**Task**:
Without including the pictures, copy out every line below.

**Data section**:

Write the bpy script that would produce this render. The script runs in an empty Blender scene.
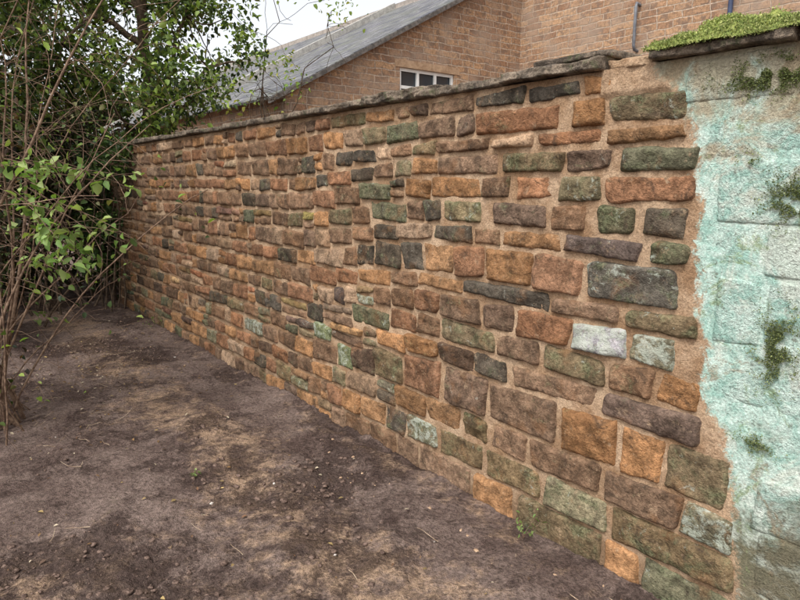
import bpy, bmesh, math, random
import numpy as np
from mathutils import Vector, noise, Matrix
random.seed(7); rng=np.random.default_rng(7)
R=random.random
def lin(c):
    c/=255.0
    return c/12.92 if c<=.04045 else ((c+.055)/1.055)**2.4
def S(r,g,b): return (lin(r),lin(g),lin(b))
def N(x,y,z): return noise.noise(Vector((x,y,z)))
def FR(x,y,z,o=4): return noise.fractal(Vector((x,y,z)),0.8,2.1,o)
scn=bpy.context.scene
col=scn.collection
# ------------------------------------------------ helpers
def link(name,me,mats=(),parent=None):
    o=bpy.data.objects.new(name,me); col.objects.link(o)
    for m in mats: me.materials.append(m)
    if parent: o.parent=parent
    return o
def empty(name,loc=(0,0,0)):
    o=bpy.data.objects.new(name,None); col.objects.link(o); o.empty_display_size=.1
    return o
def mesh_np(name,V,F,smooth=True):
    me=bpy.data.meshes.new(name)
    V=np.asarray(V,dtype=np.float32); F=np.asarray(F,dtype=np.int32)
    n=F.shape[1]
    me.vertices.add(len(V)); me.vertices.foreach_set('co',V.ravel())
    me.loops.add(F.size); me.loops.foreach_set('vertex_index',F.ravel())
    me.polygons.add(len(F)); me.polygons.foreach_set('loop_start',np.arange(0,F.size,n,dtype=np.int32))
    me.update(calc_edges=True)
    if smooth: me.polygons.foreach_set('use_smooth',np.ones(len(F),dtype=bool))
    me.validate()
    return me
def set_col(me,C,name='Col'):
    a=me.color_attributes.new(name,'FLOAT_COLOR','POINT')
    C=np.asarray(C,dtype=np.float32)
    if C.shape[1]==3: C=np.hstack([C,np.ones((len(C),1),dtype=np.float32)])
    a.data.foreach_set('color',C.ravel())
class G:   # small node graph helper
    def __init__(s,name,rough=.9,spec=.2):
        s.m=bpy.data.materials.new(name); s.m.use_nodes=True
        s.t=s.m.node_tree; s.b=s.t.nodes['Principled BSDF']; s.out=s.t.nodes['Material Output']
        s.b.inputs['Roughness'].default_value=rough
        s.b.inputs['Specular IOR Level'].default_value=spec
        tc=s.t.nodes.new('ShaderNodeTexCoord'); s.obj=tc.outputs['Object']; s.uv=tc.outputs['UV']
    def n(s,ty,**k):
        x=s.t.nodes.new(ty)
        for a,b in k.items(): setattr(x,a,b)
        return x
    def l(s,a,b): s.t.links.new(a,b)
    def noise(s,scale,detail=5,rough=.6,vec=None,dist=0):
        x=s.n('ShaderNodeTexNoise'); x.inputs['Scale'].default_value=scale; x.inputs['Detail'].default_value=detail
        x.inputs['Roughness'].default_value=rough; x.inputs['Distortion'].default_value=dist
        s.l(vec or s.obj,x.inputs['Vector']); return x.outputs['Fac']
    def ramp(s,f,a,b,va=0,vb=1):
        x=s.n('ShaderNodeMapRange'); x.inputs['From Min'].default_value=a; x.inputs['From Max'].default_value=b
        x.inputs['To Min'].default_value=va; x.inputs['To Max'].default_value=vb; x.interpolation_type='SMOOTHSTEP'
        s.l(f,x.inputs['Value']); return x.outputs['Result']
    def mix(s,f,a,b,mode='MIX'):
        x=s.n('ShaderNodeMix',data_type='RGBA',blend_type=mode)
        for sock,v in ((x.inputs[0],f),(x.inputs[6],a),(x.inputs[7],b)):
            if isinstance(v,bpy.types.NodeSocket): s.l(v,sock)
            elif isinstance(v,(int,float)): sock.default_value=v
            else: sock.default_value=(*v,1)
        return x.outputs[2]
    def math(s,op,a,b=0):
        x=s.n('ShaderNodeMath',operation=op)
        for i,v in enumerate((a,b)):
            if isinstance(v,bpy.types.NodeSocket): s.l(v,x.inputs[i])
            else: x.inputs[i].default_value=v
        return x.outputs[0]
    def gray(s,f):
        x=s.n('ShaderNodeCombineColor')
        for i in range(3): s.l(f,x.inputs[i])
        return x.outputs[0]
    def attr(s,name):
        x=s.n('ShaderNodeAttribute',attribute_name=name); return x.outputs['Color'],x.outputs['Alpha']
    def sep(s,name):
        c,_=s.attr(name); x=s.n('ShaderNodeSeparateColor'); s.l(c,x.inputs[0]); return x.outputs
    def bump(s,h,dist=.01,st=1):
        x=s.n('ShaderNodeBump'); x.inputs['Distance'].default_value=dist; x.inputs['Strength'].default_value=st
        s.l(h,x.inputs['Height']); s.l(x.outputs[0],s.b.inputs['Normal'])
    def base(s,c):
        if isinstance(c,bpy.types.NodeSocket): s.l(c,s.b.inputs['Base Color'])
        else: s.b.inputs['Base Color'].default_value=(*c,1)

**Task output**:
Write the bpy script that would produce this render. The script runs in an empty Blender scene.
import bpy, bmesh, math, random
import numpy as np
from mathutils import Vector, noise, Matrix
random.seed(7); rng=np.random.default_rng(7)
R=random.random
def lin(c):
    c/=255.0
    return c/12.92 if c<=.04045 else ((c+.055)/1.055)**2.4
def S(r,g,b): return (lin(r),lin(g),lin(b))
def N(x,y,z): return noise.noise(Vector((x,y,z)))
def FR(x,y,z,o=4): return noise.fractal(Vector((x,y,z)),0.8,2.1,o)
scn=bpy.context.scene
col=scn.collection
# ------------------------------------------------ helpers
def link(name,me,mats=(),parent=None):
    o=bpy.data.objects.new(name,me); col.objects.link(o)
    for m in mats: me.materials.append(m)
    if parent: o.parent=parent
    return o
def empty(name,loc=(0,0,0)):
    o=bpy.data.objects.new(name,None); col.objects.link(o); o.empty_display_size=.1
    return o
def mesh_np(name,V,F,smooth=True):
    me=bpy.data.meshes.new(name)
    V=np.asarray(V,dtype=np.float32); F=np.asarray(F,dtype=np.int32)
    n=F.shape[1]
    me.vertices.add(len(V)); me.vertices.foreach_set('co',V.ravel())
    me.loops.add(F.size); me.loops.foreach_set('vertex_index',F.ravel())
    me.polygons.add(len(F)); me.polygons.foreach_set('loop_start',np.arange(0,F.size,n,dtype=np.int32))
    me.update(calc_edges=True)
    if smooth: me.polygons.foreach_set('use_smooth',np.ones(len(F),dtype=bool))
    me.validate()
    return me
def set_col(me,C,name='Col'):
    a=me.color_attributes.new(name,'FLOAT_COLOR','POINT')
    C=np.asarray(C,dtype=np.float32)
    if C.shape[1]==3: C=np.hstack([C,np.ones((len(C),1),dtype=np.float32)])
    a.data.foreach_set('color',C.ravel())
class G:   # small node graph helper
    def __init__(s,name,rough=.9,spec=.2):
        s.m=bpy.data.materials.new(name); s.m.use_nodes=True
        s.t=s.m.node_tree; s.b=s.t.nodes['Principled BSDF']; s.out=s.t.nodes['Material Output']
        s.b.inputs['Roughness'].default_value=rough
        s.b.inputs['Specular IOR Level'].default_value=spec
        tc=s.t.nodes.new('ShaderNodeTexCoord'); s.obj=tc.outputs['Object']; s.uv=tc.outputs['UV']
    def n(s,ty,**k):
        x=s.t.nodes.new(ty)
        for a,b in k.items(): setattr(x,a,b)
        return x
    def l(s,a,b): s.t.links.new(a,b)
    def noise(s,scale,detail=5,rough=.6,vec=None,dist=0):
        x=s.n('ShaderNodeTexNoise'); x.inputs['Scale'].default_value=scale; x.inputs['Detail'].default_value=detail
        x.inputs['Roughness'].default_value=rough; x.inputs['Distortion'].default_value=dist
        s.l(vec or s.obj,x.inputs['Vector']); return x.outputs['Fac']
    def ramp(s,f,a,b,va=0,vb=1):
        x=s.n('ShaderNodeMapRange'); x.inputs['From Min'].default_value=a; x.inputs['From Max'].default_value=b
        x.inputs['To Min'].default_value=va; x.inputs['To Max'].default_value=vb; x.interpolation_type='SMOOTHSTEP'
        s.l(f,x.inputs['Value']); return x.outputs['Result']
    def mix(s,f,a,b,mode='MIX'):
        x=s.n('ShaderNodeMix',data_type='RGBA',blend_type=mode)
        for sock,v in ((x.inputs[0],f),(x.inputs[6],a),(x.inputs[7],b)):
            if isinstance(v,bpy.types.NodeSocket): s.l(v,sock)
            elif isinstance(v,(int,float)): sock.default_value=v
            else: sock.default_value=(*v,1)
        return x.outputs[2]
    def math(s,op,a,b=0):
        x=s.n('ShaderNodeMath',operation=op)
        for i,v in enumerate((a,b)):
            if isinstance(v,bpy.types.NodeSocket): s.l(v,x.inputs[i])
            else: x.inputs[i].default_value=v
        return x.outputs[0]
    def gray(s,f):
        x=s.n('ShaderNodeCombineColor')
        for i in range(3): s.l(f,x.inputs[i])
        return x.outputs[0]
    def attr(s,name):
        x=s.n('ShaderNodeAttribute',attribute_name=name); return x.outputs['Color'],x.outputs['Alpha']
    def sep(s,name):
        c,_=s.attr(name); x=s.n('ShaderNodeSeparateColor'); s.l(c,x.inputs[0]); return x.outputs
    def bump(s,h,dist=.01,st=1):
        x=s.n('ShaderNodeBump'); x.inputs['Distance'].default_value=dist; x.inputs['Strength'].default_value=st
        s.l(h,x.inputs['Height']); s.l(x.outputs[0],s.b.inputs['Normal'])
    def base(s,c):
        if isinstance(c,bpy.types.NodeSocket): s.l(c,s.b.inputs['Base Color'])
        else: s.b.inputs['Base Color'].default_value=(*c,1)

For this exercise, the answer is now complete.